E qui torniamo al discorso di prima, all’effettiva “necessità” del bene che vendete. Poi è una necessità che io considero oggettiva, per tanti non lo è forse.
Abbiamo tutti bisogno di belle storie.
Sono cibo. Si inseriscono nella nostra vita quotidiana, rendono fissato nella memoria un giorno che altrimenti sarebbe stato qualunque. E le emozioni che quelle storie regalano sono cose a cui si può attingere, in altri giorni qualunque.
Abbiamo tutti bisogno di belle storie raccontate in bei libri.
E Bao non è mai venuto meno a questo patto.
Curiosità, ho un ricordo, di uno zoccolo con Cliff su sfondo Giallo…. Mi sbaglio?
Ora la domanda è quanti e quali volte lo zoccolo è stato fatto in modo non “ortodosso”
Diverse volte, perché quando il progetto grafico originale di un libro è così complesso da non permettere quella soluzione grafica, per rispetto nei confronti del design originale abbiamo rinunciato. Però è capitato davvero poche volte, su oltre seicento titoli pubblicati finora.
Grazie per questo post! Non è così scontato che un editore accompagni per mano il lettore nei più “intimi” meandri delle sue intenzioni…tutto quello scritto qui è sempre arrivato a noi lettori, ma approfondirlo così ci fa sentire ancora più vicini!
E a questo punto, parlando da vostra lettrice…”oserei” chiedervi una cortesia!
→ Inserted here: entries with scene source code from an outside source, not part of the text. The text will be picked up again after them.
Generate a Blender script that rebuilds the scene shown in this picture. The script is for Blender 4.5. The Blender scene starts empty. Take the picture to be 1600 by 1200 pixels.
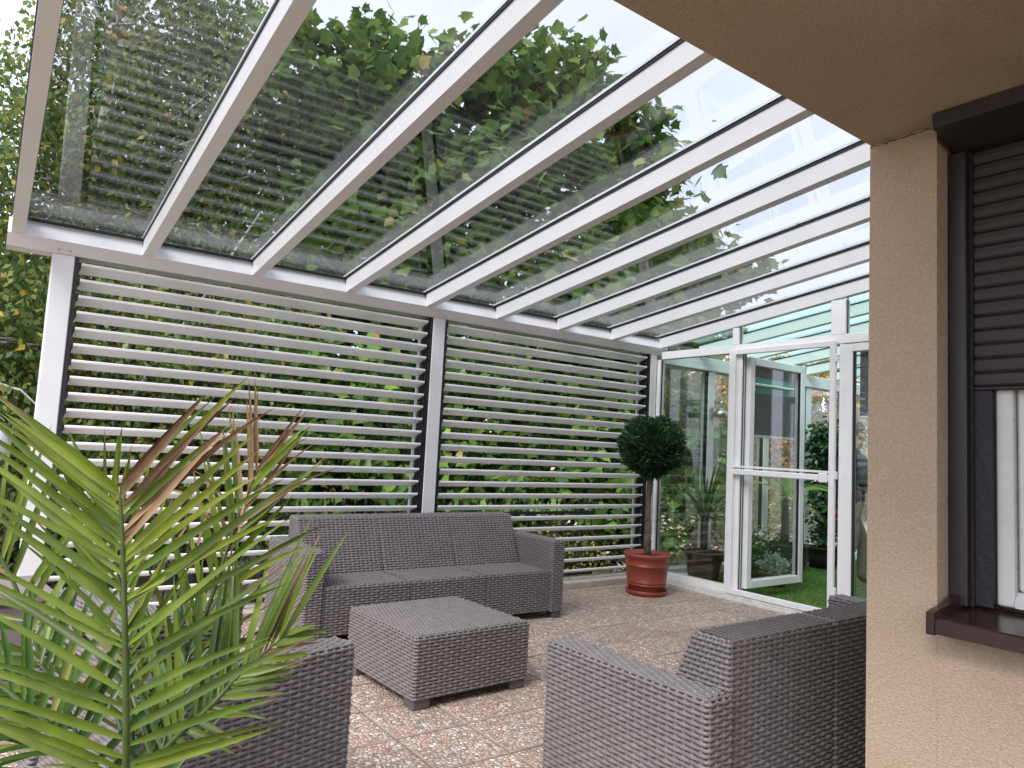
import bpy, bmesh, math, random
import numpy as np
from mathutils import Vector, Matrix

random.seed(7)
rng = np.random.default_rng(7)
PI = math.pi
SC = bpy.context.scene
COL = SC.collection

# ------------------------------------------------------------------ camera
cam_d = bpy.data.cameras.new('camera')
cam = bpy.data.objects.new('camera', cam_d)
COL.objects.link(cam)
_R = Vector((0.80528577, -0.59064419, 0.05151957))
_U = Vector((-0.093226, -0.04032964, 0.99482784))
_F = Vector((0.58551152, 0.80592367, 0.08754028))
cam.matrix_world = Matrix(((_R.x, _U.x, -_F.x, 0), (_R.y, _U.y, -_F.y, 0), (_R.z, _U.z, -_F.z, 1.2), (0, 0, 0, 1)))
cam_d.sensor_fit = 'HORIZONTAL'
cam_d.sensor_width = 36.0
cam_d.lens = 1117.05 / 1600 * 36
cam_d.clip_start = 0.05
cam_d.clip_end = 400
SC.camera = cam

# ------------------------------------------------------------------ sky, sun, exposure
SUN_EL, SUN_AZ = math.radians(46), math.radians(247)      # azimuth clockwise from +Y
w = bpy.data.worlds.new('World')
SC.world = w
w.use_nodes = True
nt = w.node_tree
nt.nodes.clear()
out = nt.nodes.new('ShaderNodeOutputWorld')
bg = nt.nodes.new('ShaderNodeBackground')
sky = nt.nodes.new('ShaderNodeTexSky')
sky.sky_type = 'NISHITA'
sky.sun_disc = False
sky.sun_elevation = SUN_EL
sky.sun_rotation = SUN_AZ
sky.air_density = 1.2
sky.dust_density = 2.5
tc = nt.nodes.new('ShaderNodeTexCoord')
cn = nt.nodes.new('ShaderNodeTexNoise')
cn.inputs['Scale'].default_value = 2.2
cn.inputs['Detail'].default_value = 5
cr = nt.nodes.new('ShaderNodeValToRGB')
cr.color_ramp.elements[0].position = 0.3
cr.color_ramp.elements[0].color = (5.1, 5.3, 6.5, 1)
cr.color_ramp.elements[1].position = 0.75
cr.color_ramp.elements[1].color = (6.0, 6.15, 7.05, 1)
mx = nt.nodes.new('ShaderNodeMix')
mx.data_type = 'RGBA'
mx.inputs[0].default_value = 0.88
nt.links.new(tc.outputs['Generated'], cn.inputs['Vector'])
nt.links.new(cn.outputs['Fac'], cr.inputs[0])
nt.links.new(sky.outputs[0], mx.inputs[6])
nt.links.new(cr.outputs[0], mx.inputs[7])
nt.links.new(mx.outputs[2], bg.inputs[0])
bg.inputs[1].default_value = 0.1
nt.links.new(bg.outputs[0], out.inputs[0])

sd = bpy.data.lights.new('sun', 'SUN')
sd.energy = 1.5
sd.angle = math.radians(30)
sd.color = (1.0, 0.98, 0.95)
so = bpy.data.objects.new('sun', sd)
COL.objects.link(so)
_sv = Vector((math.sin(SUN_AZ) * math.cos(SUN_EL), math.cos(SUN_AZ) * math.cos(SUN_EL), math.sin(SUN_EL)))
so.rotation_euler = _sv.to_track_quat('Z', 'Y').to_euler()
so.location = _sv * 30

vs = SC.view_settings
vs.view_transform = 'Standard'
vs.look = 'None'
vs.gamma = 1
vs.use_curve_mapping = False
vs.exposure = 1.62
SC.cycles.use_denoising = True
SC.cycles.max_bounces = 10
SC.cycles.diffuse_bounces = 5
SC.cycles.glossy_bounces = 4
SC.cycles.transparent_max_bounces = 40
SC.cycles.transmission_bounces = 6
SC.cycles.sample_clamp_indirect = 6
SC.cycles.caustics_reflective = False
SC.cycles.caustics_refractive = False

# ------------------------------------------------------------------ helpers
def node_mat(name):
    m = bpy.data.materials.new(name)
    m.use_nodes = True
    n = m.node_tree.nodes
    return m, m.node_tree, n, m.node_tree.links, n['Principled BSDF']


def ramp(n, stops):
    r = n.new('ShaderNodeValToRGB')
    e = r.color_ramp.elements
    while len(e) < len(stops):
        e.new(0.5)
    for k, (p, c) in enumerate(stops):
        e[k].position = p
        e[k].color = (*c, 1)
    return r


def simple_mat(name, col, rough=0.5, var=0.06, nscale=6.0, bump=0.0, bscale=60.0, metal=0.0, spec=0.5, dirt=None):
    """painted / plastic / stone surface: base colour with faint mottling, fine bump and uneven gloss"""
    m, t, n, l, b = node_mat(name)
    g = n.new('ShaderNodeNewGeometry')
    nz = n.new('ShaderNodeTexNoise')
    nz.inputs['Scale'].default_value = nscale
    nz.inputs['Detail'].default_value = 6
    l.new(g.outputs['Position'], nz.inputs['Vector'])
    lo = tuple(max(0, c * (1 - var)) for c in col)
    hi = tuple(min(1, c * (1 + var)) for c in col)
    r = ramp(n, [(0.3, lo), (0.7, hi)])
    l.new(nz.outputs['Fac'], r.inputs[0])
    last = r.outputs[0]
    if dirt:
        nd = n.new('ShaderNodeTexNoise')
        nd.inputs['Scale'].default_value = dirt[1]
        nd.inputs['Detail'].default_value = 8
        nd.inputs['Roughness'].default_value = 0.75
        l.new(g.outputs['Position'], nd.inputs['Vector'])
        rd = ramp(n, [(dirt[2], (0, 0, 0)), (dirt[2] + 0.16, (1, 1, 1))])
        l.new(nd.outputs['Fac'], rd.inputs[0])
        mm = n.new('ShaderNodeMix')
        mm.data_type = 'RGBA'
        l.new(rd.outputs[0], mm.inputs[0])
        l.new(last, mm.inputs[6])
        mm.inputs[7].default_value = (*dirt[0], 1)
        last = mm.outputs[2]
    l.new(last, b.inputs['Base Color'])
    mr = n.new('ShaderNodeMapRange')
    l.new(nz.outputs['Fac'], mr.inputs[0])
    mr.inputs[3].default_value = max(0.02, rough - 0.08)
    mr.inputs[4].default_value = min(1, rough + 0.08)
    l.new(mr.outputs[0], b.inputs['Roughness'])
    b.inputs['Metallic'].default_value = metal
    b.inputs['Specular IOR Level'].default_value = spec
    if bump:
        nb = n.new('ShaderNodeTexNoise')
        nb.inputs['Scale'].default_value = bscale
        nb.inputs['Detail'].default_value = 5
        l.new(g.outputs['Position'], nb.inputs['Vector'])
        bp = n.new('ShaderNodeBump')
        bp.inputs['Strength'].default_value = 1.0
        bp.inputs['Distance'].default_value = bump
        l.new(nb.outputs['Fac'], bp.inputs['Height'])
        l.new(bp.outputs[0], b.inputs['Normal'])
    return m


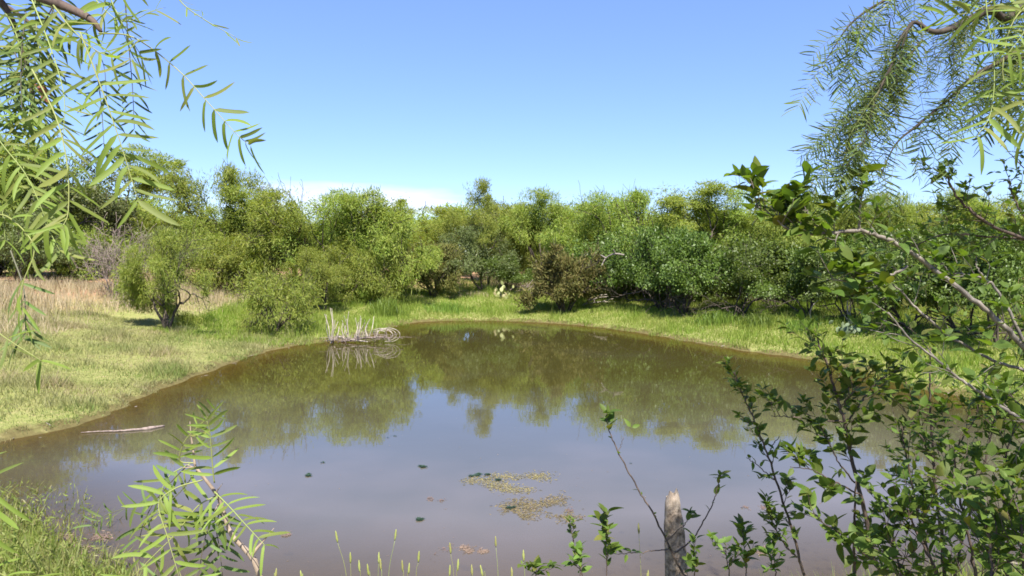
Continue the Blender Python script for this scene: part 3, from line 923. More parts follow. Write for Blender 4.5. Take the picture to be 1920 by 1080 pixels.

Migliorerei un po’ l’acquisto diretto dal vostro sito…ero super felice di usare una vostra gift card, ma è stata una piccola impresa…le ricerche multiple, sul vostro sito, sono un pochino difficoltose.
E se parlo di ricerche multiple, è segno che non si tratta più solo di affezione nei confronti dei vostri titoli…è ormai dipendenza!
Grazie,
Paola
Grazie per i suggerimenti, Paola. Ne faremo tesoro!